REQUIREMENT » Quote every line from the top of the listing down to and including the line that contains "RNG = np.random.default_rng(11)".

INFORMATION SUPPLIED »
-- Begin --

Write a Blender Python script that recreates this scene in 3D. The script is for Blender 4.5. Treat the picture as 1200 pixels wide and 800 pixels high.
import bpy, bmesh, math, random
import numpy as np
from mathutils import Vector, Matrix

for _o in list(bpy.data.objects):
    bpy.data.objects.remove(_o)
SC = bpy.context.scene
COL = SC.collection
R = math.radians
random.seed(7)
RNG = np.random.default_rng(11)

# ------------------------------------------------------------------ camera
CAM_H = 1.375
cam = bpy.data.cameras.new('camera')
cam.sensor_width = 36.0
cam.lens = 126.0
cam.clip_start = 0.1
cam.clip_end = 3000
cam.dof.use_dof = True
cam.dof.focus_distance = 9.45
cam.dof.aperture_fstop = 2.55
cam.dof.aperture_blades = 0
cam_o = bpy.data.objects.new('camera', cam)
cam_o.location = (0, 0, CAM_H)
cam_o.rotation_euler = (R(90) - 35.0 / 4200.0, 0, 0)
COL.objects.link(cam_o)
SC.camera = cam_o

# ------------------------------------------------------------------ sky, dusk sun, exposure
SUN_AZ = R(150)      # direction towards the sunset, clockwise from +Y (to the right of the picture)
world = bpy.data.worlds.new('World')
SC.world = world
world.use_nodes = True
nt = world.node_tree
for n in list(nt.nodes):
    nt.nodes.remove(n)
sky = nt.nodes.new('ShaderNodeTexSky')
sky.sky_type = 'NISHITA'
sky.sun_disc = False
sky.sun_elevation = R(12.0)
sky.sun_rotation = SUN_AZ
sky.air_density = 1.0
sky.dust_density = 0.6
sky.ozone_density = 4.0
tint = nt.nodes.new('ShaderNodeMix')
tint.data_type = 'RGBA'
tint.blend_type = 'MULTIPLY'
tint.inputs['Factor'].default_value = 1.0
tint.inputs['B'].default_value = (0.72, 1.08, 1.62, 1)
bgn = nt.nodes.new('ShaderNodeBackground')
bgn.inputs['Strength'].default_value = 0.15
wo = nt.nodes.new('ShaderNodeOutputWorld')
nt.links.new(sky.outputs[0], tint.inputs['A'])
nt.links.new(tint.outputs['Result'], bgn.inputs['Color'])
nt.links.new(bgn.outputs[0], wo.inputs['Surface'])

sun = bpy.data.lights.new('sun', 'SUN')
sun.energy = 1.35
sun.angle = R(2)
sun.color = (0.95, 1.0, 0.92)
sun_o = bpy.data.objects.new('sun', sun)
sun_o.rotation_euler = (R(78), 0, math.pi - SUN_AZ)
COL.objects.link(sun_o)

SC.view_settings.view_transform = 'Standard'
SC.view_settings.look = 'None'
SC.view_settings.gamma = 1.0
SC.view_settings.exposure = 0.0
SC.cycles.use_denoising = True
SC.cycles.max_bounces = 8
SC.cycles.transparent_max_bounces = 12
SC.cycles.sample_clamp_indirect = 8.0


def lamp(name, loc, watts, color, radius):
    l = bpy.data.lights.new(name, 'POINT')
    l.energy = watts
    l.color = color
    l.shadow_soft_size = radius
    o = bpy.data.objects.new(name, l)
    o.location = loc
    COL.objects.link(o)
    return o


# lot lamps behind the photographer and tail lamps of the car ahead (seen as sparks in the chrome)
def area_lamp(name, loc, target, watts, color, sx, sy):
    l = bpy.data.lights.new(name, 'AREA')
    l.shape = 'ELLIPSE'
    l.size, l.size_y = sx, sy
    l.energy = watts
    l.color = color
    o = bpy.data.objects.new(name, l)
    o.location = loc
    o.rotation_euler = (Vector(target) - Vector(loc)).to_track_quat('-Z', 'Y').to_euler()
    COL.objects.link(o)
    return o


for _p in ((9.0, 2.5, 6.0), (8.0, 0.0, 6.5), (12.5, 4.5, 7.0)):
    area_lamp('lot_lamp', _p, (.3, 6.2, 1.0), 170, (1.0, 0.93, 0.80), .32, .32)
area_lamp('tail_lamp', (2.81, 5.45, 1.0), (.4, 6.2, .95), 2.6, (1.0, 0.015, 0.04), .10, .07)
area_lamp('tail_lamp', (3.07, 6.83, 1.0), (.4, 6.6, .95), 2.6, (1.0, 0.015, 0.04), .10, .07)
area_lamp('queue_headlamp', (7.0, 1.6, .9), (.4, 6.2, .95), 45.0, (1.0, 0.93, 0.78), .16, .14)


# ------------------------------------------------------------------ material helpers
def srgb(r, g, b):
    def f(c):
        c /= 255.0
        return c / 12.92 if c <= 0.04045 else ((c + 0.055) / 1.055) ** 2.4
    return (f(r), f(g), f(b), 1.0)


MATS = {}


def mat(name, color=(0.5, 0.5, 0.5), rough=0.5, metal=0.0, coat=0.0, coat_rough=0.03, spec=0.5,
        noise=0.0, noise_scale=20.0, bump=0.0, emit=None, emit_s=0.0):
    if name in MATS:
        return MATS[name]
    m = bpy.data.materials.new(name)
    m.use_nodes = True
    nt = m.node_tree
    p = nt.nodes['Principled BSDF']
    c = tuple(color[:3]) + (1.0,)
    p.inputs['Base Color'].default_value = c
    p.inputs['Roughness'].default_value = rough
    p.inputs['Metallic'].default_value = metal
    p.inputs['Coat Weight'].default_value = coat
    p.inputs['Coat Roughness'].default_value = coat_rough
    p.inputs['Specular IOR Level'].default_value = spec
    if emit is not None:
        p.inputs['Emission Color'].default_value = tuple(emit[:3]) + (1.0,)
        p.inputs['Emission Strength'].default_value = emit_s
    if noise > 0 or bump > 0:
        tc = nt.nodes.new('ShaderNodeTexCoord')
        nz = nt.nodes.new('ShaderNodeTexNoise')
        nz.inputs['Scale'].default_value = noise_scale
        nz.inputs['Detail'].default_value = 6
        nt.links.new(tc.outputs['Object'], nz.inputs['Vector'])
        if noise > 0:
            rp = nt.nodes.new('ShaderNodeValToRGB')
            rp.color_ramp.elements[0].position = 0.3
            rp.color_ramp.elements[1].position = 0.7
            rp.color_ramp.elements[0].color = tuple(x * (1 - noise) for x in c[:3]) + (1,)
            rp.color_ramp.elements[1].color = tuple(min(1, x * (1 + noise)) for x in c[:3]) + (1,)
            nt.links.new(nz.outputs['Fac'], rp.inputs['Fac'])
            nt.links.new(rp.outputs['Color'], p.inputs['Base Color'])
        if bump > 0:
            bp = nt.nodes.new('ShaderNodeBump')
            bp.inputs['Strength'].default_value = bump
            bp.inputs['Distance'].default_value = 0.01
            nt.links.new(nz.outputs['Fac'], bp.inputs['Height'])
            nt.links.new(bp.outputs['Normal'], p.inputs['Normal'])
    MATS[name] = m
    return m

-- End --

FINAL ANSWER »
Write a Blender Python script that recreates this scene in 3D. The script is for Blender 4.5. Treat the picture as 1200 pixels wide and 800 pixels high.
import bpy, bmesh, math, random
import numpy as np
from mathutils import Vector, Matrix

for _o in list(bpy.data.objects):
    bpy.data.objects.remove(_o)
SC = bpy.context.scene
COL = SC.collection
R = math.radians
random.seed(7)
RNG = np.random.default_rng(11)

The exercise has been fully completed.